GIVEN INSTRUCTION: Pick out every line holding the string "from" and copy it.

DATA:

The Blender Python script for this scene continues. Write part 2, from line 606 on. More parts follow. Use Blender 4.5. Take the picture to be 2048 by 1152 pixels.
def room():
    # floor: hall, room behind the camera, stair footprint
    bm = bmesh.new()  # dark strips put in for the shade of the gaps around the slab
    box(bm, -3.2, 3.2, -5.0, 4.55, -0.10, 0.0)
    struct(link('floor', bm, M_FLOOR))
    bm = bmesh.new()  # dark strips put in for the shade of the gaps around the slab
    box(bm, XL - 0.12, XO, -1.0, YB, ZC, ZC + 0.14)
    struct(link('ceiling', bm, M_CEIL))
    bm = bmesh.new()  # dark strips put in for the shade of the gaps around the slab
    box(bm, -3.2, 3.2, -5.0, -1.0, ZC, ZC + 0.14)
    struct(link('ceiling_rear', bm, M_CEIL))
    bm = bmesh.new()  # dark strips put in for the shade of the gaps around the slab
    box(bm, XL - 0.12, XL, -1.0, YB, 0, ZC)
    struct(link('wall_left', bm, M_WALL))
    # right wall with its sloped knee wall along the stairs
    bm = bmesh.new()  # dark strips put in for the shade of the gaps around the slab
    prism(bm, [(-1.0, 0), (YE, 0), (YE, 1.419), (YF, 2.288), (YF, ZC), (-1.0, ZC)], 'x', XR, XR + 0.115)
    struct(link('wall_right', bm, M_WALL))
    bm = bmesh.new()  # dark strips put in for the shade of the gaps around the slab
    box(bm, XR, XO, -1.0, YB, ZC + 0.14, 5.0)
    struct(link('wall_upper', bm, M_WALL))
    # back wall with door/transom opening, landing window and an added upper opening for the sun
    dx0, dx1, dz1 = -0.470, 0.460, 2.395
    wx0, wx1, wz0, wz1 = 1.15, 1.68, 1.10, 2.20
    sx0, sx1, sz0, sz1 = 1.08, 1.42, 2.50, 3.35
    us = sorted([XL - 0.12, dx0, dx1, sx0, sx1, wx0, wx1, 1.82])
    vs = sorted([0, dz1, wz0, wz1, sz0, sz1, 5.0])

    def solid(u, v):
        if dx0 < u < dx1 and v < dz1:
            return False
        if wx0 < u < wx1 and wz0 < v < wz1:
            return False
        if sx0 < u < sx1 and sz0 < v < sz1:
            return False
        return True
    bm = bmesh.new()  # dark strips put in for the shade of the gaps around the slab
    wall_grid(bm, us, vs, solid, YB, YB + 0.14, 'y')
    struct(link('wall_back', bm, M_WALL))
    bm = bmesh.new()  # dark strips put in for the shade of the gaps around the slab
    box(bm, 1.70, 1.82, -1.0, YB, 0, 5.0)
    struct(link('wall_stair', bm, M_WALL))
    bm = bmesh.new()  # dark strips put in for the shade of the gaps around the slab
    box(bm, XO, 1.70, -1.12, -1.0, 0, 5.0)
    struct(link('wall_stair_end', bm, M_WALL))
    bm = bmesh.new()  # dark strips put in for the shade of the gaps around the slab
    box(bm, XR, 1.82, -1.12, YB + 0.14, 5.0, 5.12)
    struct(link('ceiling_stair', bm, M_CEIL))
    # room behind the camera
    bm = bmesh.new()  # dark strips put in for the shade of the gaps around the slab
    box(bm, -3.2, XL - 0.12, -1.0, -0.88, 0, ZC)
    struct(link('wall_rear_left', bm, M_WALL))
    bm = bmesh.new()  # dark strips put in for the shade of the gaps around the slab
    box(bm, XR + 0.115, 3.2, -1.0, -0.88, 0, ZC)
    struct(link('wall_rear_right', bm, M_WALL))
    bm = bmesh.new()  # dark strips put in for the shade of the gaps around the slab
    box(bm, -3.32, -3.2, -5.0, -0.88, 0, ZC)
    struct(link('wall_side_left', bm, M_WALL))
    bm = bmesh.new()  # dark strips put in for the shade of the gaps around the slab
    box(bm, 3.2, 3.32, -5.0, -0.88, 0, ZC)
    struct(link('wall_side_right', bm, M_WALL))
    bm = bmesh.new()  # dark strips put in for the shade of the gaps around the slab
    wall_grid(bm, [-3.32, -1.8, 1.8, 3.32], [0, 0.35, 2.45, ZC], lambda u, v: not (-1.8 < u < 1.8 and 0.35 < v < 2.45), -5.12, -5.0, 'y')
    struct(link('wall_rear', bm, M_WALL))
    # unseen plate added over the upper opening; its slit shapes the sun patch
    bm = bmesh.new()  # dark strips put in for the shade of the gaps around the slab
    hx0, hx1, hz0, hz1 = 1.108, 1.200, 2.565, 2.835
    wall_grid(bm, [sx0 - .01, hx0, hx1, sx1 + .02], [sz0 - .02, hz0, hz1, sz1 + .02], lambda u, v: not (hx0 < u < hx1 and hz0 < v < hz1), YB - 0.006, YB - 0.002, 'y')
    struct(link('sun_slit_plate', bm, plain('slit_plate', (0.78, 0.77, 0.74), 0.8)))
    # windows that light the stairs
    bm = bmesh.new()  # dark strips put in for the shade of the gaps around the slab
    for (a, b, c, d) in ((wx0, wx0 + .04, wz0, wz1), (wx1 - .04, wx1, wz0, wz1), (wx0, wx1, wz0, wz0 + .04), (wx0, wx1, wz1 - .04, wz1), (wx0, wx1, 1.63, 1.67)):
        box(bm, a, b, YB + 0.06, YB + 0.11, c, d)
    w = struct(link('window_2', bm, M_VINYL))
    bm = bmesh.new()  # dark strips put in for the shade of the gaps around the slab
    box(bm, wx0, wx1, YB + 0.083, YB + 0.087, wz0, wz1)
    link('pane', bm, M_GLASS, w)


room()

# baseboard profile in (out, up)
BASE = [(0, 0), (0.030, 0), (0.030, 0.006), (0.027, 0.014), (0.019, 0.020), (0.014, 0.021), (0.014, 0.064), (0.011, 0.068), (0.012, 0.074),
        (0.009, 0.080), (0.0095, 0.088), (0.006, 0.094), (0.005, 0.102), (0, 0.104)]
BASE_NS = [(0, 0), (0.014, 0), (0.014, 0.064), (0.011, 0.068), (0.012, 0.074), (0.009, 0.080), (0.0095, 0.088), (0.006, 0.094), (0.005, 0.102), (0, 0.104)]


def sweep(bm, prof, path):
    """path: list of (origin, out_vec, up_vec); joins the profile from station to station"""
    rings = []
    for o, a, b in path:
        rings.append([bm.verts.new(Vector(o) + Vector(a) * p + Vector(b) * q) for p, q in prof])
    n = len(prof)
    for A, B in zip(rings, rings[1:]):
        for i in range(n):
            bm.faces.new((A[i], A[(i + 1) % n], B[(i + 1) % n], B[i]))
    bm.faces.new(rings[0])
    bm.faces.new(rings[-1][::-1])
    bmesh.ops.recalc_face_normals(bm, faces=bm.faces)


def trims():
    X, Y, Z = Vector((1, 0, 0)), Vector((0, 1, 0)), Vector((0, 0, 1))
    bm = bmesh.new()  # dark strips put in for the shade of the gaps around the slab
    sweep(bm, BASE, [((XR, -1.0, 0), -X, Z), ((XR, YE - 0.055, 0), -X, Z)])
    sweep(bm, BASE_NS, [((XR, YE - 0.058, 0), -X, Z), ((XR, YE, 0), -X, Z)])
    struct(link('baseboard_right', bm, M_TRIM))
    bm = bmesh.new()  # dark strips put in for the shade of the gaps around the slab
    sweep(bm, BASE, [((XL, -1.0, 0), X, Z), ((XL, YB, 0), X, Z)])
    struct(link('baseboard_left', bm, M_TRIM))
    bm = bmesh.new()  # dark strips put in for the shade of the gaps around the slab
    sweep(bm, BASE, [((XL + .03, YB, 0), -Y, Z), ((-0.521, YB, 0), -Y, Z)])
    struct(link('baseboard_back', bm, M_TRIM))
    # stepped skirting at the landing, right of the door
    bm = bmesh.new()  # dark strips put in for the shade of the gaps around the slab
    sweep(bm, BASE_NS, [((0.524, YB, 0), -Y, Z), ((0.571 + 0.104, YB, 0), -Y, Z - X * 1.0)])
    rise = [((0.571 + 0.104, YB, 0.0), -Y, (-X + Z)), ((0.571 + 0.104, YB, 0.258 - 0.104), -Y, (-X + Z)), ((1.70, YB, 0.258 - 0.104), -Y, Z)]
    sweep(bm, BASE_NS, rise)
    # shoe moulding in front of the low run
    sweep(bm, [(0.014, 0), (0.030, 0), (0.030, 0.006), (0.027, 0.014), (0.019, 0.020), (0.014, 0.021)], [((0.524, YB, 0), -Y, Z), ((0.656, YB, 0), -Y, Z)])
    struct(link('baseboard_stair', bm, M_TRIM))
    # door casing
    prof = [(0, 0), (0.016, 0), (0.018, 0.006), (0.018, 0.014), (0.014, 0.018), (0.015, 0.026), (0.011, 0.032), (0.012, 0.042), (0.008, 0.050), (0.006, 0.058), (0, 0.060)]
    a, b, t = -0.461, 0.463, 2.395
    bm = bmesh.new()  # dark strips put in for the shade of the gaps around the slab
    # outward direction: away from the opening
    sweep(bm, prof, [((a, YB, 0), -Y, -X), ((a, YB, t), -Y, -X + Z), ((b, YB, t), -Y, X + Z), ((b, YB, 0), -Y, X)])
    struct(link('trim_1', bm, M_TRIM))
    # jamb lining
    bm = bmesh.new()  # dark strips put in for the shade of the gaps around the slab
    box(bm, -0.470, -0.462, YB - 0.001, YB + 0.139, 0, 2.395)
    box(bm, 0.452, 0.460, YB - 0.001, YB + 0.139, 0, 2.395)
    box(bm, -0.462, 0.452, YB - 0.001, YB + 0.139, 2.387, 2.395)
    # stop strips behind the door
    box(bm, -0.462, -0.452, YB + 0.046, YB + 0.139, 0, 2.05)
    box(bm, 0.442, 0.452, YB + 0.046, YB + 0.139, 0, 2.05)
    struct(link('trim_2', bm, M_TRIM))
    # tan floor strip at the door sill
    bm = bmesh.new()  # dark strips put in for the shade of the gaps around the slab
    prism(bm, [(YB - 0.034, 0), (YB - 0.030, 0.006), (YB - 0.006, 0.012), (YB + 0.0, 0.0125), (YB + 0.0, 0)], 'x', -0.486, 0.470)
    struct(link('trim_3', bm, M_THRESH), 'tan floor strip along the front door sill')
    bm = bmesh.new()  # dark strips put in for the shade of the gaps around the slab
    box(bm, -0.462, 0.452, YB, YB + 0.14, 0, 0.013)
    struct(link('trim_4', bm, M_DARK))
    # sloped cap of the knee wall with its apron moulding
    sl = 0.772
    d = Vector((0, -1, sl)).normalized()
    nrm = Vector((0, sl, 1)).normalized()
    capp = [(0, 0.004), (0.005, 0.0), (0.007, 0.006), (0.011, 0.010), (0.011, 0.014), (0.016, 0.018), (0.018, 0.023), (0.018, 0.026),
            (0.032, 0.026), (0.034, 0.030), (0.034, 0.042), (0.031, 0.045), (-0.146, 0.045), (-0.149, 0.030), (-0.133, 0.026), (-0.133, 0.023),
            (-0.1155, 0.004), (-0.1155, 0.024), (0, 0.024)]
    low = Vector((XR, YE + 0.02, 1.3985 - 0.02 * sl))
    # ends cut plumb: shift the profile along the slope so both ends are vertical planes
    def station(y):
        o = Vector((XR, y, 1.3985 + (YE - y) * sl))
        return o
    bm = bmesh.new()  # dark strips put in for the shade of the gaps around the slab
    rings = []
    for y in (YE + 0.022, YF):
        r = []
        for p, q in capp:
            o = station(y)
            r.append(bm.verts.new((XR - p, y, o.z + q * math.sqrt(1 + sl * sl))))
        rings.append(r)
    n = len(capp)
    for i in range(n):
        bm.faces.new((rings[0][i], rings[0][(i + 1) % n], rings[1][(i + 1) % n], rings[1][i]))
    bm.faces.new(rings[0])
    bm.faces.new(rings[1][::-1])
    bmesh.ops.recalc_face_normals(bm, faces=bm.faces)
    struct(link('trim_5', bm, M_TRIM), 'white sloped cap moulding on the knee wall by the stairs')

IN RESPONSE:
The Blender Python script for this scene continues. Write part 2, from line 606 on. More parts follow. Use Blender 4.5. Take the picture to be 2048 by 1152 pixels.
    """path: list of (origin, out_vec, up_vec); joins the profile from station to station"""
    # outward direction: away from the opening